When citizens become passive and rely on representatives to do the work of democracy, then democracy tends to become vulnerable to what political scientists and economists call “capture” by wealthy or powerful interest groups. This makes it impossible for governments to serve the public interest.
            One way to strengthen democratic accountability is to transform passive citizens into active agents. Rather than relying on elected leaders to tell others what you want, you speak directly for your own views and participate directly in decision-making, sometimes called direct democracy or participatory democracy or horizontalism.
These democratic practices tend to reduce centralization of power in organizations, making exploitation and abuse of power more difficult. History shows that decentralized democracy is a more egalitarian way to institutionalize democracy.
            If the assembly is one of the constituent features of a working democracy, then speaking at the assembly is a fundamental democratic act. In established political theory, speaking in a formal forum like a legislative chamber appears to guarantee effective democratic process. Concerns about back room deals outside of public forums are one reason for laws prohibiting closed meetings by public officials, so called sunshine laws, but these laws only rarely are enforced by legal action.
Yet speaking does not always mean influencing decisions, and can even prove to be hazardous. Whether labor activists attempting to protect their interests, or elected officials speaking up for policies unpopular with autocratic officials, those who speak may find themselves in trouble or dead. This risk is not new, but those who traffic in voice metaphors act as if the weaknesses of democracy are unknown or these risks have been forgotten.
             Argentina in the post-2001 rejection of electoral leaders found ways to practice democratic decision-making while ensuring that representatives would listen to their constituents. After the December, 2001 collapse of trust in electoral democracy, many neighborhoods and workplaces and schools began to govern their own affairs. Because they had found representative governments did not listen to what the voters wanted, they were suspicious of representative systems. Yet they needed to network and organize at scales larger than any single mass meeting could handle.
One practice that many neighborhood associations adopted in the first decade of the twenty-first century was to send two listeners with any representative. If the representative attended a meeting and spoke about what the group they represented wanted, then both listeners would come along and quietly observe what the representative said. Then when the representative returned to meet those whose views they had been chosen to represent, the representative kept quiet while the two listeners described what had been said and done. This system made the representative accountable to the group they claimed to represent by forcing them to report back to their constituents.
            In late 1990s Ethiopia young women learned that their voices can be heard in assemblies, when they are able to talk to anyone in their community, even elders. Yet speaking was effective because Ethiopian women had already learned how to make changes in their communities that benefitted them, like fixing bridges, digging wells, and planting trees to use for firewood. Demonstrating how powerful they were at meeting their own goals meant that when they spoke in community conversations, men and elders would respect what they could do.
            Most importantly, the Ethiopian young women operated collectively as part of an organization known as Kembatti Mentti-Gezimma-Tope, a phrase in one of the oral languages of Ethiopia that reflects the power women generate when working together.
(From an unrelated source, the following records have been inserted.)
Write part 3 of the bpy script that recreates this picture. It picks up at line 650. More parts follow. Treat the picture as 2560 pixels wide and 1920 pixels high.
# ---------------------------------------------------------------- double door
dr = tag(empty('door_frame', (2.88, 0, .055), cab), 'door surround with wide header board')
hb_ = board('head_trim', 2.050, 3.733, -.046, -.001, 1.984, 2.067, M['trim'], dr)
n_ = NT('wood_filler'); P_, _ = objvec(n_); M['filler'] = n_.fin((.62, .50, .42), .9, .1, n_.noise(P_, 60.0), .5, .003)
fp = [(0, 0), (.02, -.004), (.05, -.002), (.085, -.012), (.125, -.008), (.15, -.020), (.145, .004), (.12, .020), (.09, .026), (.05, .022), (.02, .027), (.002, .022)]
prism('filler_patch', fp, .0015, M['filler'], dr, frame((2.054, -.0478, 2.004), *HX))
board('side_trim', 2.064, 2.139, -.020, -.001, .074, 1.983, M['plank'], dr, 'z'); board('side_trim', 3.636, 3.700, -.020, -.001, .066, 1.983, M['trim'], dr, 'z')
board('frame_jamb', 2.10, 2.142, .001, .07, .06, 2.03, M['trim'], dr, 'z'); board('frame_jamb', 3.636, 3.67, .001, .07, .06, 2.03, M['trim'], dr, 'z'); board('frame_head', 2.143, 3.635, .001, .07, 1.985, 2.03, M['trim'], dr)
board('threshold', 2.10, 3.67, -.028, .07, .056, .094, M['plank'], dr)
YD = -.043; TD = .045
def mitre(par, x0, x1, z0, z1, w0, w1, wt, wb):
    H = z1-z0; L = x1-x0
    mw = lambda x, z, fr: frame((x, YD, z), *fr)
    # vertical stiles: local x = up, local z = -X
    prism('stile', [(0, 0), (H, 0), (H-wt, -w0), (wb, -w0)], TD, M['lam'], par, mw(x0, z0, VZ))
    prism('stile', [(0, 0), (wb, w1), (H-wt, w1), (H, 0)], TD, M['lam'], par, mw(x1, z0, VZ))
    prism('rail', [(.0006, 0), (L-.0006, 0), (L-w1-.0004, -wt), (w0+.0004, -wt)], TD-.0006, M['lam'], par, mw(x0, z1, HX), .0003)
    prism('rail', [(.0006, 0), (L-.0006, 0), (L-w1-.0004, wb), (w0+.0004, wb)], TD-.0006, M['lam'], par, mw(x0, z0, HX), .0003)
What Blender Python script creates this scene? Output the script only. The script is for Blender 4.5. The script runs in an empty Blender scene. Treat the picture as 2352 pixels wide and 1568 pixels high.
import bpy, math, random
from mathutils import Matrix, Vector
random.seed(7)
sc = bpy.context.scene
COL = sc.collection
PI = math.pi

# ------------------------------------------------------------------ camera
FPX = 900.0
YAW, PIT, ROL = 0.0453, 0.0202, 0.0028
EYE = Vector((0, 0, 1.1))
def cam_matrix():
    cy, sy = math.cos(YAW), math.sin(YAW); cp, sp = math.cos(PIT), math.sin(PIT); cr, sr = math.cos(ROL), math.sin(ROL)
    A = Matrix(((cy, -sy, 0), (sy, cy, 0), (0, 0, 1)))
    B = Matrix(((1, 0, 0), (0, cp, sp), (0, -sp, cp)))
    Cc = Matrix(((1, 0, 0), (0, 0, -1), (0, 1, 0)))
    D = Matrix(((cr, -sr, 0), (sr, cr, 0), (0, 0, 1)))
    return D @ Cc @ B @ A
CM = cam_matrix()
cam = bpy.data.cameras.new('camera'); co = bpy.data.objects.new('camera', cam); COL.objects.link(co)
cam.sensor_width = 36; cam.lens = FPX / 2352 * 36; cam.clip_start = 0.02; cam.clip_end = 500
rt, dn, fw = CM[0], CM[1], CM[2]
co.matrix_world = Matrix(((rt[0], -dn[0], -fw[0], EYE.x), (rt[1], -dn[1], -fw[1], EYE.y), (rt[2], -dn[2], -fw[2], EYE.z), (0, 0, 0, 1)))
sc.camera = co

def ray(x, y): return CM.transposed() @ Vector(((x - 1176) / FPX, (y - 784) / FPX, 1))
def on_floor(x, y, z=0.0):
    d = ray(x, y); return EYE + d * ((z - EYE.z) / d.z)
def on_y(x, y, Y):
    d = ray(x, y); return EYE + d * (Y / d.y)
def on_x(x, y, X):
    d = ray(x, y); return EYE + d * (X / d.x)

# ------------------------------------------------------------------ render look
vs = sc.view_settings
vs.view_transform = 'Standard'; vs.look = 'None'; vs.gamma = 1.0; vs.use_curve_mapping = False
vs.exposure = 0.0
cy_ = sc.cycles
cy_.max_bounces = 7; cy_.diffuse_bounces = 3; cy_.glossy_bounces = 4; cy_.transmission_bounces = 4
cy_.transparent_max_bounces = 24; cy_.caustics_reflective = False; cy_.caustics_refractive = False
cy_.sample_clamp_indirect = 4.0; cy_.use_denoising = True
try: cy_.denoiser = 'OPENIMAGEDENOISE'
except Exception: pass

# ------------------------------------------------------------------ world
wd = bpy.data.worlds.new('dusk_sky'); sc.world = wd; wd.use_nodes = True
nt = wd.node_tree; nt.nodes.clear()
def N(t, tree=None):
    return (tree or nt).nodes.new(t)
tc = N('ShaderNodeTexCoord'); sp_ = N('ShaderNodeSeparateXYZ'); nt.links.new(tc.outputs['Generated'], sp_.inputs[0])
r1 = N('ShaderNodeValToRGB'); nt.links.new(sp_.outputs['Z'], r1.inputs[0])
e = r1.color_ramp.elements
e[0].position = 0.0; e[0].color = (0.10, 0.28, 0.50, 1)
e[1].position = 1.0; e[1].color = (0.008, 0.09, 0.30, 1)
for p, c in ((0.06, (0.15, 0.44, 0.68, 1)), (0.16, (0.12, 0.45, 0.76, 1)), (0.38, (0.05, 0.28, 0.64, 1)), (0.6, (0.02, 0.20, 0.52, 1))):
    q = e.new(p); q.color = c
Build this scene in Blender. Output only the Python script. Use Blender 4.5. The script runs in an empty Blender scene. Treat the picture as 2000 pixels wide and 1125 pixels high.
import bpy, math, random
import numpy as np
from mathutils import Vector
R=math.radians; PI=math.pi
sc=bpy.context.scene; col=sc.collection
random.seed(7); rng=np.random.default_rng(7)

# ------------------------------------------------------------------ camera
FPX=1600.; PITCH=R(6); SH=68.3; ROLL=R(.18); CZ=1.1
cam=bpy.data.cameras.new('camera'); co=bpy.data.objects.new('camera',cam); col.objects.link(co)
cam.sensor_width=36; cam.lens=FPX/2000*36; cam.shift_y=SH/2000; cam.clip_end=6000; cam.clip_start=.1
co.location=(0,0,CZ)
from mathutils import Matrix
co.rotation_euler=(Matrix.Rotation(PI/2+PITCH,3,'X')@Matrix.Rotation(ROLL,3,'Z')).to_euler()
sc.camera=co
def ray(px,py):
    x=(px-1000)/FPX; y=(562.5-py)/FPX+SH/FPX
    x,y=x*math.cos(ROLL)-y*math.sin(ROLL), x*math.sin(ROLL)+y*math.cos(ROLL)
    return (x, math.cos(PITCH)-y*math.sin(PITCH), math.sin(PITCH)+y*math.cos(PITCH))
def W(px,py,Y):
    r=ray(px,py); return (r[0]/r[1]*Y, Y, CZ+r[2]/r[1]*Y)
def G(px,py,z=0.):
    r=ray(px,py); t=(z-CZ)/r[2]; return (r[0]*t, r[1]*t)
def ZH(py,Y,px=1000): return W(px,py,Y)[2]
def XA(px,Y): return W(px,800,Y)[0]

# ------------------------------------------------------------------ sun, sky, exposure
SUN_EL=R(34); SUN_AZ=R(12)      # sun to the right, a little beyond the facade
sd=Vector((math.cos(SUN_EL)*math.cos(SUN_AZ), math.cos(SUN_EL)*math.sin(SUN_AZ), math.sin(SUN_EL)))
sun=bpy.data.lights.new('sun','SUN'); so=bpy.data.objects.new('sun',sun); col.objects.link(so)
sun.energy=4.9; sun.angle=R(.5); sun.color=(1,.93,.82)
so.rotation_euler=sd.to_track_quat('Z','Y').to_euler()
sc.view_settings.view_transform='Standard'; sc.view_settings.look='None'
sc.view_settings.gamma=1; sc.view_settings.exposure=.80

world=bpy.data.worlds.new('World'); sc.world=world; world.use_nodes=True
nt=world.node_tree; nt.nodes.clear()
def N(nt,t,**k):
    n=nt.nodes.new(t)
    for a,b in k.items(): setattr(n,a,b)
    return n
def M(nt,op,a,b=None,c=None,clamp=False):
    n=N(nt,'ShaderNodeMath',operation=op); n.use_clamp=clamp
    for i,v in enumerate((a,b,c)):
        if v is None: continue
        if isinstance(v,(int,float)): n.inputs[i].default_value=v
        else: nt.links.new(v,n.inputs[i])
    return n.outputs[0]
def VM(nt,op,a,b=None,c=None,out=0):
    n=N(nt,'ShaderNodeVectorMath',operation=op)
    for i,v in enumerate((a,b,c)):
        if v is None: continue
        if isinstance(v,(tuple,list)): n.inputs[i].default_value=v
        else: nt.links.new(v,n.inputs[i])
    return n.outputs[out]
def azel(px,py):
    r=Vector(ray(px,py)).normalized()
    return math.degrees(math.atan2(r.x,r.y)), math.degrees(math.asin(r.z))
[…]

By working in groups they increased their collective power and strengthened their positions as agents of change.
             KMG Ethiopia also adopted a process of community conversations that practiced consensus, so that group decisions were made with all participating rather than majority-rules unequal power relations found in electoral practices. In this practice decision-making is held hostage by marginal groups through consensus, rather than experts and elites holding power hostage as in many national elected governments.
            Table metaphors also don’t do much to pressure entrenched interests into taking constituent goals seriously. By using consensus to pressure those at the table to listen to all present, democracy can come to represent the general interest rather than only the interests of the powerful and the wealthy. 
            The linking of speaking in assemblies to multiple leverage points for the Ethiopian young women or other often marginalized groups is one way to demonstrate their agency and willingness to act in their own interests. This serves not only this particular interest group in the Ethiopian setting, a specific interest group, but also pressures community elders and other powerful groups into serving the general interest.
            Listening will only be effective when elected leaders and people in other positions of authority are made accountable to their constituents. Police officers and others who should serve the public will do so only when accountability structures are both in place and operating effectively. When there is no accountability oversight mechanism in place and being used regularly, then democracy becomes nothing more than an excuse for abuse of power.
            In lands where Indigenous communities are ignored or violated by governments, listening to Indigenous group members can shift power relations. If Indigenous historical narratives and other knowledge systems are to have traction in governments that claim to be democratcies, then listening to their perspectives will be important. This is particularly important in settler colonies(like the U.S. and Australia) or postcolonial nation-states in Africa or Latin America where Indigenous groups large and small govern together.


Governance mechanisms  that do not have effective guarantees that leaders will listen to “the people” are vulnerable to domination by powerful groups. Yet there are communities where listening has been effectively linked to force relations as part of democratic systems.
            Assemblies where all participate and speak equally, sharing time with all and not privileging the wealthy and powerful, are one way to end the reign of democracy as a politics of abuse. The use of consensus in community meetings, as KMG Ethiopia practices, produces leverage for marginalized group members, since they can use community need for consensus to pressure narrow interest groups into serving the general interest.
Democracy then can come to mean more than voice and table metaphors. Democracy can come to mean government by all for the general interest. A difficult task, certainly, but for many a task worth the delays and trouble of informing all equally and listening to all.